9. Appellees also contend that the clause in question is unreasonable and therefore invalid. It bases this contention on the fact that the limitation on the use of said real estate is unlimited as to time. It has been held repeatedly in this state that a contract reasonably limited as to the territory in which a specified business is not to be' carried on is not rendered invalid because the restriction as to time is indefinite. Bowser v. Bliss (1845), 7 Blackf. 344, 43 Am. Dec. 93; Martin v. Murphy (1891), 129 Ind. 464, 28 N. E. 1118; Eisel v. Hayes (1895), 141 Ind. 41, 40 N. E. 119; Beatty v. Coble (1895), 142 Ind. 329, 41 N. E. 590; O’Neal v. Hines (1896), 145 Ind. 32, 43 N. E. 946. An application of the principle involved, in this rule as to the facts of the instant case is decisive against the *437contention of appellees in regard to the unreasonableness of the restriction contained in the clause under consideration.
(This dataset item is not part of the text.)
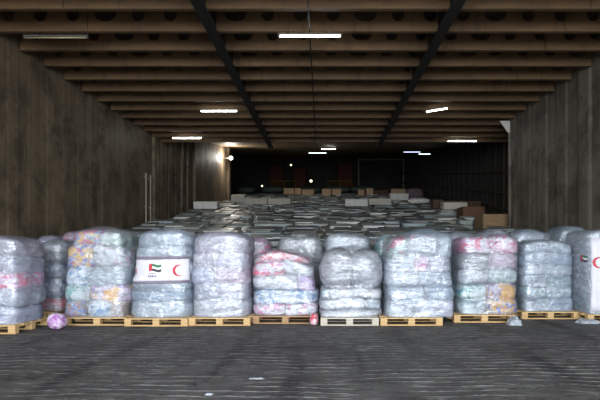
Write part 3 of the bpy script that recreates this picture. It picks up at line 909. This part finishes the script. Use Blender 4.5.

No reason appearing for holding that the condition in the deed is invalid, we are of the opinion that the decision of the court on the issues formed on appellee’s cross-complaint is not sustained by sufficient evidence, and that appellant’s motion for a new trial as to such issues must be sustained. The judgment in appellee’s favor on the issues formed on the complaint in therefore affirmed, and the judgment in their favor on the issues formed on the cross-complaint is reversed, with instructions to sustain appellant’s motion for a new trial on such issues, and for further proceedings consistent with this opinion. One-half of the cost of this appeal is adjudged against appellant, and the remaining half thereof is adjudged against appellees.